SOURCE DATA:
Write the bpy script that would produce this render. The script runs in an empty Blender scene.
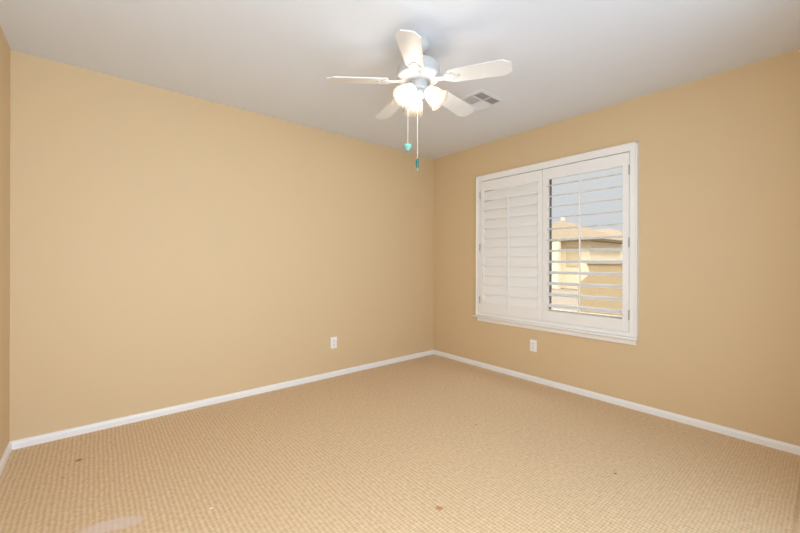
import bpy, bmesh, math, random
from mathutils import Vector, Matrix
random.seed(3)
PI = math.pi
sc = bpy.context.scene
COL = sc.collection

# ------------------------------------------------------------------ camera, sky, sun, exposure
cam = bpy.data.cameras.new('camera')
cam.sensor_width = 36.0
cam.lens = 363.2 / 800 * 36.0
cam.shift_y = -0.0061
cam.clip_start = 0.02
cam_o = bpy.data.objects.new('camera', cam)
COL.objects.link(cam_o)
cam_o.matrix_world = (Matrix.Translation((-3.2453, -3.2245, 1.154)) @ Matrix.Rotation(-0.69664, 4, 'Z')
                      @ Matrix.Rotation(PI / 2, 4, 'X') @ Matrix.Rotation(0.00256, 4, 'Z'))
sc.camera = cam_o

world = bpy.data.worlds.new('sky')
sc.world = world
world.use_nodes = True
wn = world.node_tree
wn.nodes.clear()
w_out = wn.nodes.new('ShaderNodeOutputWorld')
w_bg = wn.nodes.new('ShaderNodeBackground')
w_tc = wn.nodes.new('ShaderNodeTexCoord')
w_sep = wn.nodes.new('ShaderNodeSeparateXYZ')
w_rmp = wn.nodes.new('ShaderNodeValToRGB')
w_rmp.color_ramp.elements[0].position = 0.0
w_rmp.color_ramp.elements[0].color = (0.64, 0.67, 0.70, 1)
w_rmp.color_ramp.elements[1].position = 0.35
w_rmp.color_ramp.elements[1].color = (0.72, 0.71, 0.70, 1)
w_hi = w_rmp.color_ramp.elements.new(0.86)            # zenith boosted out of view to brighten the louvre tops
w_hi.color = (11.0, 11.0, 10.9, 1)
w_mid = w_rmp.color_ramp.elements.new(0.70)
w_mid.color = (1.1, 1.1, 1.08, 1)
wn.links.new(w_tc.outputs['Generated'], w_sep.inputs[0])
wn.links.new(w_sep.outputs['Z'], w_rmp.inputs[0])
wn.links.new(w_rmp.outputs[0], w_bg.inputs[0])
wn.links.new(w_bg.outputs[0], w_out.inputs[0])
w_bg.inputs[1].default_value = 1.0

sun = bpy.data.lights.new('sun', 'SUN')
sun.energy = 1.3
sun.angle = 0.01
sun.color = (1.0, 0.95, 0.87)
sun_o = bpy.data.objects.new('sun', sun)
COL.objects.link(sun_o)
sun_o.rotation_euler = Vector((0.62, 0.35, -0.70)).to_track_quat('-Z', 'Y').to_euler()
sun_o.location = (-8, -4, 9)

BULB_STRENGTH = 175.0
BULB_COLOR = (1.0, 0.97, 0.93)
fill_wide = bpy.data.lights.new('rear_fill_wide', 'AREA')      # broad fill light added on the solid wall behind the viewer
fill_wide.shape = 'RECTANGLE'
fill_wide.size, fill_wide.size_y = 2.6, 2.1
fill_wide.energy = 40.0
fill_wide.color = (0.63, 0.85, 1.09)
fill_wide_o = bpy.data.objects.new('rear_fill_wide', fill_wide)
COL.objects.link(fill_wide_o)
fill_wide_o.location = (-2.28, -3.40, 1.22)
fill_wide_o.rotation_euler = (PI / 2, 0, 0)
fill_left = bpy.data.lights.new('rear_fill_left', 'AREA')   # second added fill on the same wall, beside the viewer
fill_left.shape = 'RECTANGLE'
fill_left.size, fill_left.size_y = 0.9, 2.0
fill_left.energy = 34.0
fill_left.color = (0.81, 0.94, 1.09)
fill_left_o = bpy.data.objects.new('rear_fill_left', fill_left)
COL.objects.link(fill_left_o)
fill_left_o.location = (-3.1, -3.42, 1.05)
fill_left_o.rotation_euler = (PI / 2, 0, 0)
sc.view_settings.view_transform = 'Standard'
sc.view_settings.look = 'None'
sc.view_settings.gamma = 1.0
sc.view_settings.use_curve_mapping = False
sc.view_settings.exposure = 0.05
sc.cycles.max_bounces = 14
sc.cycles.diffuse_bounces = 8
sc.cycles.transparent_max_bounces = 16
sc.cycles.caustics_reflective = False
sc.cycles.caustics_refractive = False


# ------------------------------------------------------------------ helpers
def srgb(r, g, b):
    def c(v):
        v /= 255.0
        return v / 12.92 if v <= 0.04045 else ((v + 0.055) / 1.055) ** 2.4
    return (c(r), c(g), c(b), 1)


def mat(name, rgb, rough=0.5, metal=0.0, bump=0.0, scale=80.0, spec=0.5, vary=0.0, vscale=3.0, detail=3.0):
    m = bpy.data.materials.new(name)
    m.use_nodes = True
    nt = m.node_tree
    p = nt.nodes['Principled BSDF']
    p.inputs['Base Color'].default_value = rgb
    p.inputs['Roughness'].default_value = rough
    p.inputs['Metallic'].default_value = metal
    p.inputs['Specular IOR Level'].default_value = spec
    tc = nt.nodes.new('ShaderNodeTexCoord')
    if vary > 0:
        n = nt.nodes.new('ShaderNodeTexNoise')
        n.inputs['Scale'].default_value = vscale
        n.inputs['Detail'].default_value = 3
        nt.links.new(tc.outputs['Object'], n.inputs['Vector'])
        mx = nt.nodes.new('ShaderNodeMix')
        mx.data_type = 'RGBA'
        mx.inputs['A'].default_value = tuple(c * (1 - vary) for c in rgb[:3]) + (1,)
        mx.inputs['B'].default_value = tuple(min(1, c * (1 + vary)) for c in rgb[:3]) + (1,)
        nt.links.new(n.outputs['Fac'], mx.inputs['Factor'])
        nt.links.new(mx.outputs['Result'], p.inputs['Base Color'])
    if bump > 0:
        n2 = nt.nodes.new('ShaderNodeTexNoise')
        n2.inputs['Scale'].default_value = scale
        n2.inputs['Detail'].default_value = detail
        nt.links.new(tc.outputs['Object'], n2.inputs['Vector'])
        b = nt.nodes.new('ShaderNodeBump')
        b.inputs['Strength'].default_value = bump
        b.inputs['Distance'].default_value = 0.002
        nt.links.new(n2.outputs['Fac'], b.inputs['Height'])
        nt.links.new(b.outputs['Normal'], p.inputs['Normal'])
    return m


class NB:
    """tiny node-building helper for a material"""
    def __init__(self, m):
        self.nt = m.node_tree

    def node(self, t, **kw):
        n = self.nt.nodes.new(t)
        for k, v in kw.items():
            setattr(n, k, v)
        return n

    def put(self, sock, v):
        if isinstance(v, (int, float)):
            sock.default_value = v
        elif isinstance(v, tuple):
            sock.default_value = v
        else:
            self.nt.links.new(v, sock)

    def m(self, op, a, b=0.0, c=0.0):
        n = self.node('ShaderNodeMath', operation=op)
        self.put(n.inputs[0], a)
        self.put(n.inputs[1], b)
        self.put(n.inputs[2], c)
        return n.outputs[0]

    def mix(self, f, a, b):
        n = self.node('ShaderNodeMix', data_type='RGBA')
        self.put(n.inputs['Factor'], f)
        self.put(n.inputs['A'], a)
        self.put(n.inputs['B'], b)
        return n.outputs['Result']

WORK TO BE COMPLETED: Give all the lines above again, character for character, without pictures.

CORRECT RESULT:
Write the bpy script that would produce this render. The script runs in an empty Blender scene.
import bpy, bmesh, math, random
from mathutils import Vector, Matrix
random.seed(3)
PI = math.pi
sc = bpy.context.scene
COL = sc.collection

# ------------------------------------------------------------------ camera, sky, sun, exposure
cam = bpy.data.cameras.new('camera')
cam.sensor_width = 36.0
cam.lens = 363.2 / 800 * 36.0
cam.shift_y = -0.0061
cam.clip_start = 0.02
cam_o = bpy.data.objects.new('camera', cam)
COL.objects.link(cam_o)
cam_o.matrix_world = (Matrix.Translation((-3.2453, -3.2245, 1.154)) @ Matrix.Rotation(-0.69664, 4, 'Z')
                      @ Matrix.Rotation(PI / 2, 4, 'X') @ Matrix.Rotation(0.00256, 4, 'Z'))
sc.camera = cam_o

world = bpy.data.worlds.new('sky')
sc.world = world
world.use_nodes = True
wn = world.node_tree
wn.nodes.clear()
w_out = wn.nodes.new('ShaderNodeOutputWorld')
w_bg = wn.nodes.new('ShaderNodeBackground')
w_tc = wn.nodes.new('ShaderNodeTexCoord')
w_sep = wn.nodes.new('ShaderNodeSeparateXYZ')
w_rmp = wn.nodes.new('ShaderNodeValToRGB')
w_rmp.color_ramp.elements[0].position = 0.0
w_rmp.color_ramp.elements[0].color = (0.64, 0.67, 0.70, 1)
w_rmp.color_ramp.elements[1].position = 0.35
w_rmp.color_ramp.elements[1].color = (0.72, 0.71, 0.70, 1)
w_hi = w_rmp.color_ramp.elements.new(0.86)            # zenith boosted out of view to brighten the louvre tops
w_hi.color = (11.0, 11.0, 10.9, 1)
w_mid = w_rmp.color_ramp.elements.new(0.70)
w_mid.color = (1.1, 1.1, 1.08, 1)
wn.links.new(w_tc.outputs['Generated'], w_sep.inputs[0])
wn.links.new(w_sep.outputs['Z'], w_rmp.inputs[0])
wn.links.new(w_rmp.outputs[0], w_bg.inputs[0])
wn.links.new(w_bg.outputs[0], w_out.inputs[0])
w_bg.inputs[1].default_value = 1.0

sun = bpy.data.lights.new('sun', 'SUN')
sun.energy = 1.3
sun.angle = 0.01
sun.color = (1.0, 0.95, 0.87)
sun_o = bpy.data.objects.new('sun', sun)
COL.objects.link(sun_o)
sun_o.rotation_euler = Vector((0.62, 0.35, -0.70)).to_track_quat('-Z', 'Y').to_euler()
sun_o.location = (-8, -4, 9)

BULB_STRENGTH = 175.0
BULB_COLOR = (1.0, 0.97, 0.93)
fill_wide = bpy.data.lights.new('rear_fill_wide', 'AREA')      # broad fill light added on the solid wall behind the viewer
fill_wide.shape = 'RECTANGLE'
fill_wide.size, fill_wide.size_y = 2.6, 2.1
fill_wide.energy = 40.0
fill_wide.color = (0.63, 0.85, 1.09)
fill_wide_o = bpy.data.objects.new('rear_fill_wide', fill_wide)
COL.objects.link(fill_wide_o)
fill_wide_o.location = (-2.28, -3.40, 1.22)
fill_wide_o.rotation_euler = (PI / 2, 0, 0)
fill_left = bpy.data.lights.new('rear_fill_left', 'AREA')   # second added fill on the same wall, beside the viewer
fill_left.shape = 'RECTANGLE'
fill_left.size, fill_left.size_y = 0.9, 2.0
fill_left.energy = 34.0
fill_left.color = (0.81, 0.94, 1.09)
fill_left_o = bpy.data.objects.new('rear_fill_left', fill_left)
COL.objects.link(fill_left_o)
fill_left_o.location = (-3.1, -3.42, 1.05)
fill_left_o.rotation_euler = (PI / 2, 0, 0)
sc.view_settings.view_transform = 'Standard'
sc.view_settings.look = 'None'
sc.view_settings.gamma = 1.0
sc.view_settings.use_curve_mapping = False
sc.view_settings.exposure = 0.05
sc.cycles.max_bounces = 14
sc.cycles.diffuse_bounces = 8
sc.cycles.transparent_max_bounces = 16
sc.cycles.caustics_reflective = False
sc.cycles.caustics_refractive = False


# ------------------------------------------------------------------ helpers
def srgb(r, g, b):
    def c(v):
        v /= 255.0
        return v / 12.92 if v <= 0.04045 else ((v + 0.055) / 1.055) ** 2.4
    return (c(r), c(g), c(b), 1)


def mat(name, rgb, rough=0.5, metal=0.0, bump=0.0, scale=80.0, spec=0.5, vary=0.0, vscale=3.0, detail=3.0):
    m = bpy.data.materials.new(name)
    m.use_nodes = True
    nt = m.node_tree
    p = nt.nodes['Principled BSDF']
    p.inputs['Base Color'].default_value = rgb
    p.inputs['Roughness'].default_value = rough
    p.inputs['Metallic'].default_value = metal
    p.inputs['Specular IOR Level'].default_value = spec
    tc = nt.nodes.new('ShaderNodeTexCoord')
    if vary > 0:
        n = nt.nodes.new('ShaderNodeTexNoise')
        n.inputs['Scale'].default_value = vscale
        n.inputs['Detail'].default_value = 3
        nt.links.new(tc.outputs['Object'], n.inputs['Vector'])
        mx = nt.nodes.new('ShaderNodeMix')
        mx.data_type = 'RGBA'
        mx.inputs['A'].default_value = tuple(c * (1 - vary) for c in rgb[:3]) + (1,)
        mx.inputs['B'].default_value = tuple(min(1, c * (1 + vary)) for c in rgb[:3]) + (1,)
        nt.links.new(n.outputs['Fac'], mx.inputs['Factor'])
        nt.links.new(mx.outputs['Result'], p.inputs['Base Color'])
    if bump > 0:
        n2 = nt.nodes.new('ShaderNodeTexNoise')
        n2.inputs['Scale'].default_value = scale
        n2.inputs['Detail'].default_value = detail
        nt.links.new(tc.outputs['Object'], n2.inputs['Vector'])
        b = nt.nodes.new('ShaderNodeBump')
        b.inputs['Strength'].default_value = bump
        b.inputs['Distance'].default_value = 0.002
        nt.links.new(n2.outputs['Fac'], b.inputs['Height'])
        nt.links.new(b.outputs['Normal'], p.inputs['Normal'])
    return m


class NB:
    """tiny node-building helper for a material"""
    def __init__(self, m):
        self.nt = m.node_tree

    def node(self, t, **kw):
        n = self.nt.nodes.new(t)
        for k, v in kw.items():
            setattr(n, k, v)
        return n

    def put(self, sock, v):
        if isinstance(v, (int, float)):
            sock.default_value = v
        elif isinstance(v, tuple):
            sock.default_value = v
        else:
            self.nt.links.new(v, sock)

    def m(self, op, a, b=0.0, c=0.0):
        n = self.node('ShaderNodeMath', operation=op)
        self.put(n.inputs[0], a)
        self.put(n.inputs[1], b)
        self.put(n.inputs[2], c)
        return n.outputs[0]

    def mix(self, f, a, b):
        n = self.node('ShaderNodeMix', data_type='RGBA')
        self.put(n.inputs['Factor'], f)
        self.put(n.inputs['A'], a)
        self.put(n.inputs['B'], b)
        return n.outputs['Result']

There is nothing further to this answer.